Start of Data shown

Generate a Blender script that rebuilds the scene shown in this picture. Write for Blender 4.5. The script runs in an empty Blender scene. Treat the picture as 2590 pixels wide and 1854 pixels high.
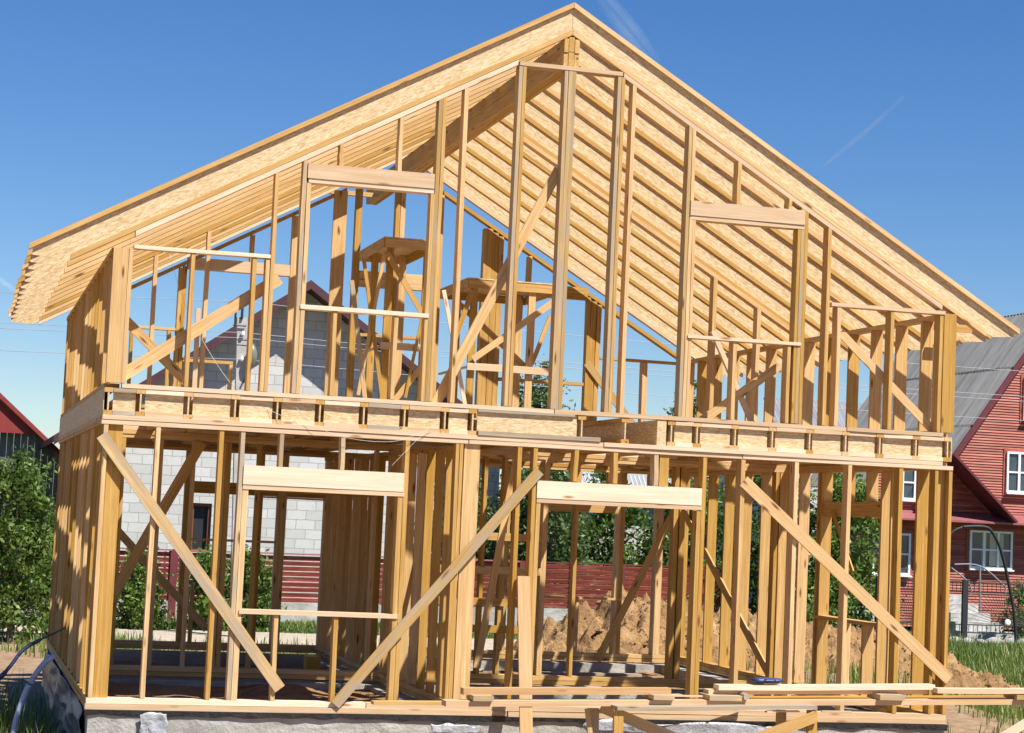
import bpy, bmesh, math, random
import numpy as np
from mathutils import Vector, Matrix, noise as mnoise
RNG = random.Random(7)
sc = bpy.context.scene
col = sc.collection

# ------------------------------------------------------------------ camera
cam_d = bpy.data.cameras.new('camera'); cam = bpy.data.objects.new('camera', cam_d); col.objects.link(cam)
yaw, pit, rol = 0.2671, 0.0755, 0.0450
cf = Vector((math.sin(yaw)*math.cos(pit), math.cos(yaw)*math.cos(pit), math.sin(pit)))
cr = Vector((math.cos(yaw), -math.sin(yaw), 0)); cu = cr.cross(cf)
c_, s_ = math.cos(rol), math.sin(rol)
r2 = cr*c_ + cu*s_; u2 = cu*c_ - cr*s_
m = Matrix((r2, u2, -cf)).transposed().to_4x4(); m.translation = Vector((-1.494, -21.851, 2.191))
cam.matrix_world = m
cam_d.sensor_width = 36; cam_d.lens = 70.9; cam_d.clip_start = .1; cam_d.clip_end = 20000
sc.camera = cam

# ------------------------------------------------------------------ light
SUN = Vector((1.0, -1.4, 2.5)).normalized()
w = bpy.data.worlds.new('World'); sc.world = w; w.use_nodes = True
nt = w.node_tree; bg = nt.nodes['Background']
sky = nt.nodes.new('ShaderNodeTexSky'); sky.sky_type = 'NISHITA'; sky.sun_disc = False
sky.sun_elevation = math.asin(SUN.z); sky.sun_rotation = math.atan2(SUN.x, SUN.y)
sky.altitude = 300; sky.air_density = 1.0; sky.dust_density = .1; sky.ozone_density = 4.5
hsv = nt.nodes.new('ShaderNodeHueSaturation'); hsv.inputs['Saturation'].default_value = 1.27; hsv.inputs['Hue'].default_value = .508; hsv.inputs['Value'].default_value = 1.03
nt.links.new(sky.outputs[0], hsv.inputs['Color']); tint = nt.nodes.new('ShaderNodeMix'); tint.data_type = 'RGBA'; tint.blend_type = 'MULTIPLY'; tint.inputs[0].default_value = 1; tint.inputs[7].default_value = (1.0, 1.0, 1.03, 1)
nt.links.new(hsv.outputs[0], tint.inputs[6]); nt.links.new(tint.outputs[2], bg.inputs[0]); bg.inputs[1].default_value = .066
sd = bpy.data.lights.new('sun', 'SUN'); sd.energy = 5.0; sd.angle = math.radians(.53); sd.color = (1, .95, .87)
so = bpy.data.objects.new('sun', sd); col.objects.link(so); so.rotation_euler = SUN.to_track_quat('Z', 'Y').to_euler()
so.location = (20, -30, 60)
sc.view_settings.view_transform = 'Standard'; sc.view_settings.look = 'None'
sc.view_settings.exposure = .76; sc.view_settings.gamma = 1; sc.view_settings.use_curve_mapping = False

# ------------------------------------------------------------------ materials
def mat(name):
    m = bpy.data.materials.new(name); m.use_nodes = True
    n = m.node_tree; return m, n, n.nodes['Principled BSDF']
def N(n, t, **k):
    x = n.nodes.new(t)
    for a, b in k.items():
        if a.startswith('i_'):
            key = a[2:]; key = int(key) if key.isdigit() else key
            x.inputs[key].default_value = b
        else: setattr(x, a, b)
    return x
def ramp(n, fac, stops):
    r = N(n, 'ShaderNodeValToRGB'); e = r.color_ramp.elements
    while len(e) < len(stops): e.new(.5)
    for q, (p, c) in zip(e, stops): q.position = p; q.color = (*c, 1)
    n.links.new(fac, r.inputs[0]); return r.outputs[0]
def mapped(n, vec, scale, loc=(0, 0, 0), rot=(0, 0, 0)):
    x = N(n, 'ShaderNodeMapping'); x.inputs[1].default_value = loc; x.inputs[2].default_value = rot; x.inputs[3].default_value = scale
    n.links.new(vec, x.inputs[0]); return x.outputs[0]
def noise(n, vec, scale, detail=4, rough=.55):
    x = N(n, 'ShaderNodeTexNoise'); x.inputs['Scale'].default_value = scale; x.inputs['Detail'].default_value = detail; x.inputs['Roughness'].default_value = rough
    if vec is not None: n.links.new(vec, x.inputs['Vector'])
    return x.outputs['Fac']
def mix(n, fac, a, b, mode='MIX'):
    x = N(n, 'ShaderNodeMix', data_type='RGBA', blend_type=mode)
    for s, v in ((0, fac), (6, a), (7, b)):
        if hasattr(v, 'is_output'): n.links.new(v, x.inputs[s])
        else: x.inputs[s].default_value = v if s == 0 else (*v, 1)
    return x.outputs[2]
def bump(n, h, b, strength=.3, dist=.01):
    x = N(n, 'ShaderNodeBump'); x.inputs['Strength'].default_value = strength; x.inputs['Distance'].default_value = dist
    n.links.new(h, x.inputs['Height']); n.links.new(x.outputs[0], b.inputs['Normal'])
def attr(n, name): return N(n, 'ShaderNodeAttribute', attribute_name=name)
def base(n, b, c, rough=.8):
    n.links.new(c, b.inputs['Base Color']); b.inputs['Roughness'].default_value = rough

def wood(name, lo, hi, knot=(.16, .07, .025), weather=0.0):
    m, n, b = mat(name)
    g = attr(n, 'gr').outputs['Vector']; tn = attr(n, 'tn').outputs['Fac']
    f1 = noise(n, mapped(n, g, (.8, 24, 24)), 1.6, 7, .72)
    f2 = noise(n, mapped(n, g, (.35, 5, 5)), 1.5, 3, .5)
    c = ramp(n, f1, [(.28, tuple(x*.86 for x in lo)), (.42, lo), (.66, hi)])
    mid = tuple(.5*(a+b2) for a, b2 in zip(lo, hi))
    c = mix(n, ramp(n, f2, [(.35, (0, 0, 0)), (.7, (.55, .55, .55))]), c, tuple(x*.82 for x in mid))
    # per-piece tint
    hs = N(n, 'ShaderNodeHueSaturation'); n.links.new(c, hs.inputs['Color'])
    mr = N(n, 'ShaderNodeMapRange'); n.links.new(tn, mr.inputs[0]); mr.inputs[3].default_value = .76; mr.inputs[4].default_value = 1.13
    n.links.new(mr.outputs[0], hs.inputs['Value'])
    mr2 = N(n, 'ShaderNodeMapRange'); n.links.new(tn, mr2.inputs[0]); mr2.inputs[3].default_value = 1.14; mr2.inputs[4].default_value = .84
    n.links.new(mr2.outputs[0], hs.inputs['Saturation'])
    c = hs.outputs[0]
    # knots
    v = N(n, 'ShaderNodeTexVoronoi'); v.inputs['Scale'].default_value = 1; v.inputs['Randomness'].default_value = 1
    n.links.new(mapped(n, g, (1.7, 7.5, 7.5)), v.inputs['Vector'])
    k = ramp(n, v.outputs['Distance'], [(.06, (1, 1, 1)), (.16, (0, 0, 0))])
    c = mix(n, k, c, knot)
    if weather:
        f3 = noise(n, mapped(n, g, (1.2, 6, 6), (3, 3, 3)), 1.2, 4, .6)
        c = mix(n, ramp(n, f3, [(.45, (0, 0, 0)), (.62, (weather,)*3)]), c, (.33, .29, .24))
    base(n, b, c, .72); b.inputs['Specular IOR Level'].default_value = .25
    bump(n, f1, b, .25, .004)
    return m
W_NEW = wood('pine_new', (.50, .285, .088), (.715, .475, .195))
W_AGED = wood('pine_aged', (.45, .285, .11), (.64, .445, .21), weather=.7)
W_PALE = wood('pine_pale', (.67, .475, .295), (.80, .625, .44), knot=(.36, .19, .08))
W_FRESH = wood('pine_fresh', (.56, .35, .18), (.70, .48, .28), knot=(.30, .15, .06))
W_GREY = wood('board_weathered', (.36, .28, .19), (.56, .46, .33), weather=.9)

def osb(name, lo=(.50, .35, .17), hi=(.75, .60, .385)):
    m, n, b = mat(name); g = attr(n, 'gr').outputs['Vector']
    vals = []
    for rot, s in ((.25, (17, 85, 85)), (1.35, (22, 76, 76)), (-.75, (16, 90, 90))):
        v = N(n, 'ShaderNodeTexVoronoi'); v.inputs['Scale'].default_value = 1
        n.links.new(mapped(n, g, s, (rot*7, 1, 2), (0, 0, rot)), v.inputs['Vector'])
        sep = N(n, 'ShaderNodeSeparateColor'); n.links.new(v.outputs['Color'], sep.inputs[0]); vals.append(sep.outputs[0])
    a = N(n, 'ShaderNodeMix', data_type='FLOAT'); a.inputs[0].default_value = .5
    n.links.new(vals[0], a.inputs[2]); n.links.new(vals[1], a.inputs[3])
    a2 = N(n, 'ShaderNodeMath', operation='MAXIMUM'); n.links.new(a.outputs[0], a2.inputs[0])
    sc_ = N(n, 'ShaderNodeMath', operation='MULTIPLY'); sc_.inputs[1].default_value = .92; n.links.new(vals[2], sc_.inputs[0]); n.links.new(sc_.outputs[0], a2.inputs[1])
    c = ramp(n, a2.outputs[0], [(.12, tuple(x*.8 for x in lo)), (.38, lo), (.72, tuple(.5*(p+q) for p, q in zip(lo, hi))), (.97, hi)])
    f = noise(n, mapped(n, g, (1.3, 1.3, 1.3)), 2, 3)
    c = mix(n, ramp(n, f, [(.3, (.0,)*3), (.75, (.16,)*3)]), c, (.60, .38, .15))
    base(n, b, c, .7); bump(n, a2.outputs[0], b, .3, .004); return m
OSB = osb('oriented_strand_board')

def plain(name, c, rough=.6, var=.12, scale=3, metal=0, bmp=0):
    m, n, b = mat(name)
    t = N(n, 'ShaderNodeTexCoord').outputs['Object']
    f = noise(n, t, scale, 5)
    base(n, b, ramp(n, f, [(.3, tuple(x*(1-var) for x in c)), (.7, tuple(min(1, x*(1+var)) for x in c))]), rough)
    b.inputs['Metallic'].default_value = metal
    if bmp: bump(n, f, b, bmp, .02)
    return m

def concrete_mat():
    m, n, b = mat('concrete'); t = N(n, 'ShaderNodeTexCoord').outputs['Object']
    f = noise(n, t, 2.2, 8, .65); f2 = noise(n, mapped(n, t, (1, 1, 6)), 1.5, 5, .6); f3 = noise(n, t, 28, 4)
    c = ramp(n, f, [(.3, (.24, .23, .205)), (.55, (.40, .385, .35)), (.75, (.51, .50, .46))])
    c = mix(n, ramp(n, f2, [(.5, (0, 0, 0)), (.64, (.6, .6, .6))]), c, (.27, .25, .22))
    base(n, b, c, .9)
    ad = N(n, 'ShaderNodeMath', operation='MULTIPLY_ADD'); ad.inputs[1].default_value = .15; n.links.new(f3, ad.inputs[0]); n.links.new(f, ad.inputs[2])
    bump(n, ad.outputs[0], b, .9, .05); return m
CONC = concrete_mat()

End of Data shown

Task statement
Leave out the pictures, then repeat the listing above exactly from its first line to the line with "sc.camera = cam", inclusive.

Response for this exercise
Generate a Blender script that rebuilds the scene shown in this picture. Write for Blender 4.5. The script runs in an empty Blender scene. Treat the picture as 2590 pixels wide and 1854 pixels high.
import bpy, bmesh, math, random
import numpy as np
from mathutils import Vector, Matrix, noise as mnoise
RNG = random.Random(7)
sc = bpy.context.scene
col = sc.collection

# ------------------------------------------------------------------ camera
cam_d = bpy.data.cameras.new('camera'); cam = bpy.data.objects.new('camera', cam_d); col.objects.link(cam)
yaw, pit, rol = 0.2671, 0.0755, 0.0450
cf = Vector((math.sin(yaw)*math.cos(pit), math.cos(yaw)*math.cos(pit), math.sin(pit)))
cr = Vector((math.cos(yaw), -math.sin(yaw), 0)); cu = cr.cross(cf)
c_, s_ = math.cos(rol), math.sin(rol)
r2 = cr*c_ + cu*s_; u2 = cu*c_ - cr*s_
m = Matrix((r2, u2, -cf)).transposed().to_4x4(); m.translation = Vector((-1.494, -21.851, 2.191))
cam.matrix_world = m
cam_d.sensor_width = 36; cam_d.lens = 70.9; cam_d.clip_start = .1; cam_d.clip_end = 20000
sc.camera = cam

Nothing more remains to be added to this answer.